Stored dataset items
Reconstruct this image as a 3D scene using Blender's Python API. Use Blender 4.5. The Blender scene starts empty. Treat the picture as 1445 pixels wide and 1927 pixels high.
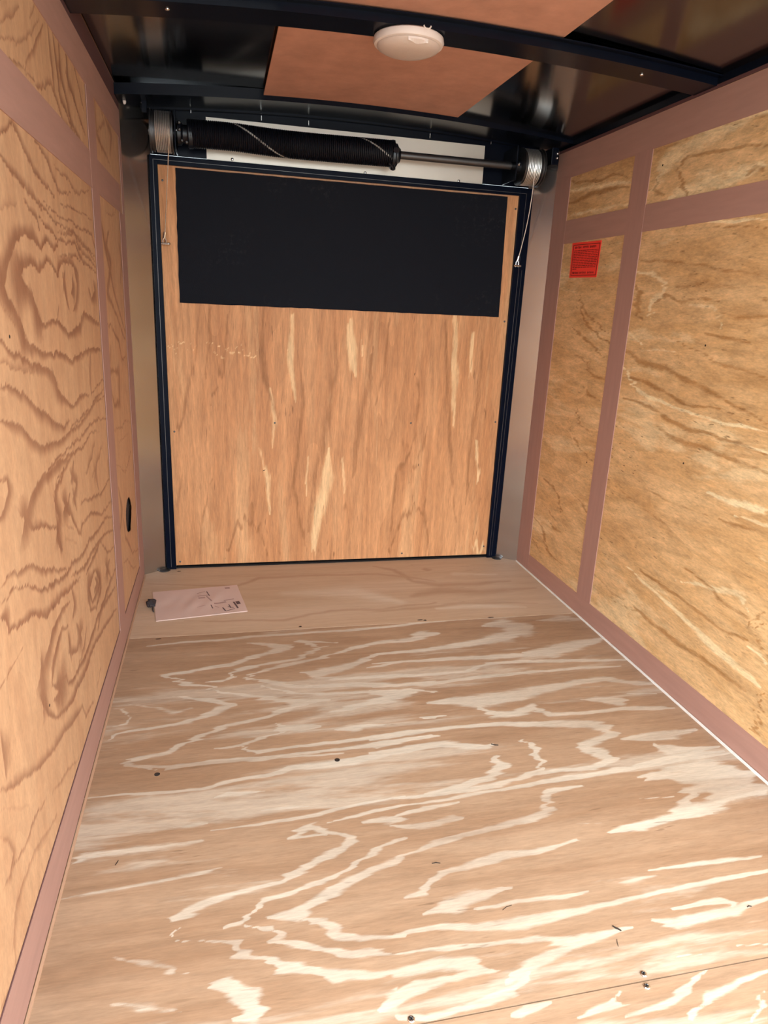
import bpy, bmesh, math, random
import numpy as np
from mathutils import Vector, Matrix
C = bpy.context.scene
COL = C.collection
PI = math.pi
random.seed(4)

# ------------------------------------------------------------------ camera
cd = bpy.data.cameras.new('camera'); cam = bpy.data.objects.new('camera', cd); COL.objects.link(cam)
# columns: world axes seen in camera space (x right, y down, z forward)
Rcv = np.array([[0.9742909693, -0.2206311812, 0.0455959316],
                [-0.0201028372, -0.2867139504, -0.9578052968],
                [0.2243947036, 0.9322644435, -0.2837781254]])
right, down, fwd = Rcv
cam.matrix_world = Matrix(((right[0], -down[0], -fwd[0], 0.292),
                           (right[1], -down[1], -fwd[1], 0.0),
                           (right[2], -down[2], -fwd[2], 1.0), (0, 0, 0, 1)))
cd.sensor_fit = 'VERTICAL'; cd.sensor_height = 32.0; cd.lens = 32.0 * 1312.0 / 1927.0
cd.clip_start = 0.01
C.camera = cam

# ------------------------------------------------------------------ world, sun, exposure
w = bpy.data.worlds.new('sky'); C.world = w; w.use_nodes = True
nt = w.node_tree; bg = nt.nodes['Background']
bg.inputs[0].default_value = (0.82, 0.93, 1.0, 1); bg.inputs[1].default_value = 4.3
sd = bpy.data.lights.new('sun', 'SUN'); sd.energy = 1.5; sd.angle = math.radians(60); sd.color = (.93, .97, 1)
sun = bpy.data.objects.new('sun', sd); COL.objects.link(sun)
sun.rotation_euler = Vector((0.22, .72, -.74)).to_track_quat('-Z', 'Y').to_euler()
C.view_settings.view_transform = 'Standard'; C.view_settings.look = 'None'
C.view_settings.gamma = 1; C.view_settings.use_curve_mapping = False
C.view_settings.exposure = 0.84

# ------------------------------------------------------------------ helpers
def link(name, me, mats, parent=None):
    o = bpy.data.objects.new(name, me); COL.objects.link(o)
    for m in (mats if isinstance(mats, (list, tuple)) else [mats]): me.materials.append(m)
    if parent is not None:
        o.parent = parent
        o.matrix_parent_inverse = Matrix.Translation(parent.location).inverted()
    return o
def obj(name, bm, mat, parent=None, smooth=False, bevel=0):
    bmesh.ops.recalc_face_normals(bm, faces=bm.faces[:])
    me = bpy.data.meshes.new(name); bm.to_mesh(me); bm.free()
    if smooth:
        for p in me.polygons: p.use_smooth = True
    o = link(name, me, mat, parent)
    if bevel:
        b = o.modifiers.new('bevel', 'BEVEL'); b.width = bevel; b.segments = 2; b.limit_method = 'ANGLE'
    if smooth:
        try: me.set_sharp_from_angle(angle=math.radians(40))
        except Exception: pass
    return o
def thing(name, label, cat, loc, group=None):
    o = bpy.data.objects.new(name, None); COL.objects.link(o); o.location = loc
    o.empty_display_size = .05
    return tag(o, label, cat, group)
def tag(o, label, cat, group=None):
    o['label'] = label; o['category'] = cat
    if group: o['group'] = group
    return o
def struct(o, label=None):
    o['kind'] = 'structure'
    if label: o['label'] = label
    return o
def box(bm, x0, x1, y0, y1, z0, z1):
    v = [bm.verts.new((x, y, z)) for x in (x0, x1) for y in (y0, y1) for z in (z0, z1)]
    for f in ((0,1,3,2),(4,6,7,5),(0,4,5,1),(2,3,7,6),(0,2,6,4),(1,5,7,3)): bm.faces.new([v[i] for i in f])
def prism(bm, quad, off):
    """extrude a polygon of 3D points along a vector"""
    a = [bm.verts.new(p) for p in quad]; b = [bm.verts.new(Vector(p) + Vector(off)) for p in quad]
    n = len(quad); bm.faces.new(a); bm.faces.new(b[::-1])
    for i in range(n): bm.faces.new([a[i], b[i], b[(i+1) % n], a[(i+1) % n]])
def tube(bm, pts, r, seg=10, caps=True):
    pts = [Vector(p) for p in pts]; rings = []; rr = r if isinstance(r, (list, tuple)) else [r]*len(pts)
    up = None
    for i, p in enumerate(pts):
        t = (pts[min(i+1, len(pts)-1)] - pts[max(i-1, 0)]).normalized()
        if up is None:
            up = Vector((0, 0, 1)) if abs(t.z) < .9 else Vector((1, 0, 0))
        s = t.cross(up).normalized(); up = s.cross(t).normalized()
        rings.append([bm.verts.new(p + (s*math.cos(2*PI*k/seg) + up*math.sin(2*PI*k/seg))*rr[i]) for k in range(seg)])
    for a, b in zip(rings, rings[1:]):
        for k in range(seg): bm.faces.new([a[k], a[(k+1) % seg], b[(k+1) % seg], b[k]])
    if caps: bm.faces.new(rings[0][::-1]); bm.faces.new(rings[-1])
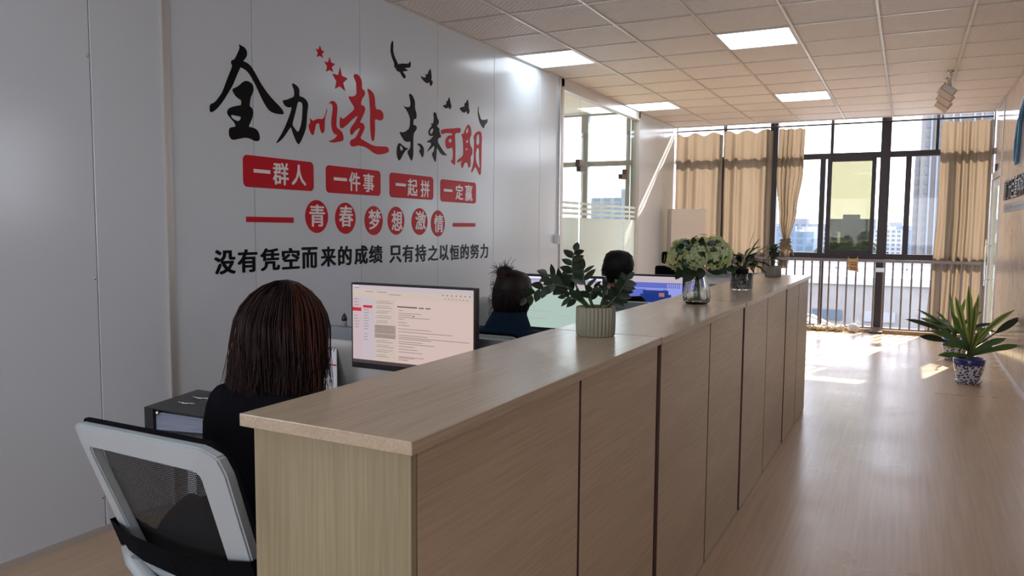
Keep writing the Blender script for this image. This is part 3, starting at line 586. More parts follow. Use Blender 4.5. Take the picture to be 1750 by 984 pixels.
# cord on the left wall and switch box, socket
cd = box('cable_conduit', (XL, XL+.022, 7.385, 7.41, 1.36, 2.984), 'steel'); tag(cd, 'vertical metal cable conduit left of the glass partition', 'conduit')
t = thing('switch_box', (XL, 7.37, 1.3), 'small white switch box at the bottom of the wall conduit', 'switch')
bevel_box('housing', (XL, XL+.045, 7.32, 7.43, 1.27, 1.36), 'white_plastic', t); bevel_box('rocker', (XL+.045, XL+.052, 7.345, 7.405, 1.285, 1.345), 'white_plastic', t, w=.002)
t = thing('wall_socket', (XL, 2.70, .38), 'white wall socket low on the wall beside the aluminium strip', 'socket')
bevel_box('plate', (XL, XL+.010, 2.66, 2.78, .34, .43), 'white_plastic', t, w=.002)
for q in (2.69, 2.71, 2.74): box('slot', (XL+.010, XL+.0115, q, q+.006, .385, .40), 'black_plastic', t)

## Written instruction
Copy out all of the data word for word. Do not carry over any picture.

## Written response
Reconstruct this image as a 3D scene using Blender's Python API. Use Blender 4.5. The Blender scene starts empty. Treat the picture as 1445 pixels wide and 1927 pixels high.
import bpy, bmesh, math, random
import numpy as np
from mathutils import Vector, Matrix
C = bpy.context.scene
COL = C.collection
PI = math.pi
random.seed(4)

# ------------------------------------------------------------------ camera
cd = bpy.data.cameras.new('camera'); cam = bpy.data.objects.new('camera', cd); COL.objects.link(cam)
# columns: world axes seen in camera space (x right, y down, z forward)
Rcv = np.array([[0.9742909693, -0.2206311812, 0.0455959316],
                [-0.0201028372, -0.2867139504, -0.9578052968],
                [0.2243947036, 0.9322644435, -0.2837781254]])
right, down, fwd = Rcv
cam.matrix_world = Matrix(((right[0], -down[0], -fwd[0], 0.292),
                           (right[1], -down[1], -fwd[1], 0.0),
                           (right[2], -down[2], -fwd[2], 1.0), (0, 0, 0, 1)))
cd.sensor_fit = 'VERTICAL'; cd.sensor_height = 32.0; cd.lens = 32.0 * 1312.0 / 1927.0
cd.clip_start = 0.01
C.camera = cam

# ------------------------------------------------------------------ world, sun, exposure
w = bpy.data.worlds.new('sky'); C.world = w; w.use_nodes = True
nt = w.node_tree; bg = nt.nodes['Background']
bg.inputs[0].default_value = (0.82, 0.93, 1.0, 1); bg.inputs[1].default_value = 4.3
sd = bpy.data.lights.new('sun', 'SUN'); sd.energy = 1.5; sd.angle = math.radians(60); sd.color = (.93, .97, 1)
sun = bpy.data.objects.new('sun', sd); COL.objects.link(sun)
sun.rotation_euler = Vector((0.22, .72, -.74)).to_track_quat('-Z', 'Y').to_euler()
C.view_settings.view_transform = 'Standard'; C.view_settings.look = 'None'
C.view_settings.gamma = 1; C.view_settings.use_curve_mapping = False
C.view_settings.exposure = 0.84

# ------------------------------------------------------------------ helpers
def link(name, me, mats, parent=None):
    o = bpy.data.objects.new(name, me); COL.objects.link(o)
    for m in (mats if isinstance(mats, (list, tuple)) else [mats]): me.materials.append(m)
    if parent is not None:
        o.parent = parent
        o.matrix_parent_inverse = Matrix.Translation(parent.location).inverted()
    return o
def obj(name, bm, mat, parent=None, smooth=False, bevel=0):
    bmesh.ops.recalc_face_normals(bm, faces=bm.faces[:])
    me = bpy.data.meshes.new(name); bm.to_mesh(me); bm.free()
    if smooth:
        for p in me.polygons: p.use_smooth = True
    o = link(name, me, mat, parent)
    if bevel:
        b = o.modifiers.new('bevel', 'BEVEL'); b.width = bevel; b.segments = 2; b.limit_method = 'ANGLE'
    if smooth:
        try: me.set_sharp_from_angle(angle=math.radians(40))
        except Exception: pass
    return o
def thing(name, label, cat, loc, group=None):
    o = bpy.data.objects.new(name, None); COL.objects.link(o); o.location = loc
    o.empty_display_size = .05
    return tag(o, label, cat, group)
def tag(o, label, cat, group=None):
    o['label'] = label; o['category'] = cat
    if group: o['group'] = group
    return o
def struct(o, label=None):
    o['kind'] = 'structure'
    if label: o['label'] = label
    return o
def box(bm, x0, x1, y0, y1, z0, z1):
    v = [bm.verts.new((x, y, z)) for x in (x0, x1) for y in (y0, y1) for z in (z0, z1)]
    for f in ((0,1,3,2),(4,6,7,5),(0,4,5,1),(2,3,7,6),(0,2,6,4),(1,5,7,3)): bm.faces.new([v[i] for i in f])
def prism(bm, quad, off):
    """extrude a polygon of 3D points along a vector"""
    a = [bm.verts.new(p) for p in quad]; b = [bm.verts.new(Vector(p) + Vector(off)) for p in quad]
    n = len(quad); bm.faces.new(a); bm.faces.new(b[::-1])
    for i in range(n): bm.faces.new([a[i], b[i], b[(i+1) % n], a[(i+1) % n]])
def tube(bm, pts, r, seg=10, caps=True):
    pts = [Vector(p) for p in pts]; rings = []; rr = r if isinstance(r, (list, tuple)) else [r]*len(pts)
    up = None
    for i, p in enumerate(pts):
        t = (pts[min(i+1, len(pts)-1)] - pts[max(i-1, 0)]).normalized()
        if up is None:
            up = Vector((0, 0, 1)) if abs(t.z) < .9 else Vector((1, 0, 0))
        s = t.cross(up).normalized(); up = s.cross(t).normalized()
        rings.append([bm.verts.new(p + (s*math.cos(2*PI*k/seg) + up*math.sin(2*PI*k/seg))*rr[i]) for k in range(seg)])
    for a, b in zip(rings, rings[1:]):
        for k in range(seg): bm.faces.new([a[k], a[(k+1) % seg], b[(k+1) % seg], b[k]])
    if caps: bm.faces.new(rings[0][::-1]); bm.faces.new(rings[-1])
Keep writing the Blender script for this image. This is part 3, starting at line 586. More parts follow. Use Blender 4.5. Take the picture to be 1750 by 984 pixels.
# cord on the left wall and switch box, socket
cd = box('cable_conduit', (XL, XL+.022, 7.385, 7.41, 1.36, 2.984), 'steel'); tag(cd, 'vertical metal cable conduit left of the glass partition', 'conduit')
t = thing('switch_box', (XL, 7.37, 1.3), 'small white switch box at the bottom of the wall conduit', 'switch')
bevel_box('housing', (XL, XL+.045, 7.32, 7.43, 1.27, 1.36), 'white_plastic', t); bevel_box('rocker', (XL+.045, XL+.052, 7.345, 7.405, 1.285, 1.345), 'white_plastic', t, w=.002)
t = thing('wall_socket', (XL, 2.70, .38), 'white wall socket low on the wall beside the aluminium strip', 'socket')
bevel_box('plate', (XL, XL+.010, 2.66, 2.78, .34, .43), 'white_plastic', t, w=.002)
for q in (2.69, 2.71, 2.74): box('slot', (XL+.010, XL+.0115, q, q+.006, .385, .40), 'black_plastic', t)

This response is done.